2. With reference to its previous direct request, the Committee notes from the Government's report that no new cases involving the application of the principle of equal remuneration for men and women have been brought before the labour disputes committees. The Committee asks the Government to continue to provide information on any new developments in this respect.

3. With reference to point 3 of its previous direct request, the Committee notes from the Government's report that there are no collective agreements as yet. The Committee asks the Government to keep it informed of any developments in this respect.

4. The Committee takes note of the Government's statement that there is no national minimum wage but that there are wage scales established in accordance with the principle of equality for all workers belonging to the same occupational category and performing the same functions. The Committee also notes the information and the wage scales of public enterprises and the public service, contained in the Government's report, to the effect that the principle of equal remuneration is applied in establishing these scales. The Committee refers to paragraphs 25 and 27 of its 1986 General Survey on Equal Remuneration, where it points out that, where a State having ratified the Convention intervenes in the wage-fixing process, it is obliged to ensure the application of the principle of equal remuneration for work of equal value, in accordance with Article 2, paragraph 1, of the Convention, and asks the Government to provide information on the measures taken or under consideration to determine, in the sectors in which the State intervenes in wage fixing, the relative value of work which, in practice, is usually carried out by women, in comparison with the work generally carried out by men.

5. In this connection, the Committee notes the Government's statement that the first phase of the work concerning the preparation of objective evaluations of jobs has been completed, during which priority was given to the civil construction, transport (air, sea and road) and food industry sectors. The Committee asks the Government to provide information on progress achieved as a result of measures taken or envisaged to create the necessary conditions for carrying out an objective evaluation of jobs in these sectors.

6. Point V of the report form.

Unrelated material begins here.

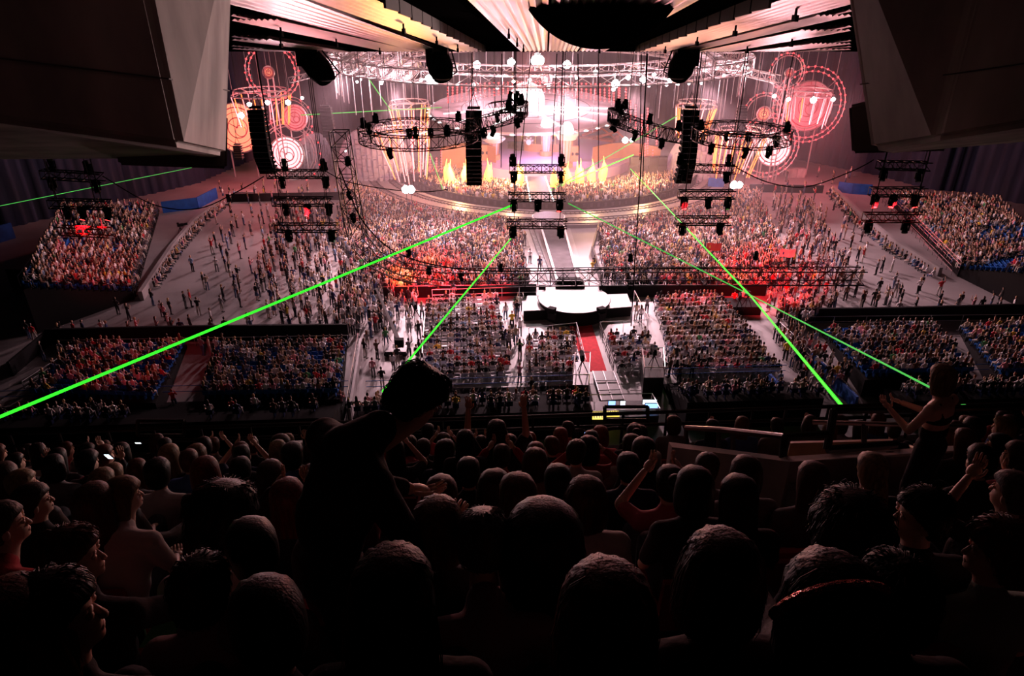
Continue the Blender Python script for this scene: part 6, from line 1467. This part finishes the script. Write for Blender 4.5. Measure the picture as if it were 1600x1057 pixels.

The Committee notes that the Government refers to information supplied in its reports on the Labour Inspection Convention, 1947 (No. 81). However, the Committee observes that these reports do not contain the information needed to determine whether any violations of the principle of the Convention have been registered. Furthermore, the above-mentioned Convention does not cover all the sectors of the economy as does Convention No. 100. The Committee therefore asks the Government to provide information on this matter.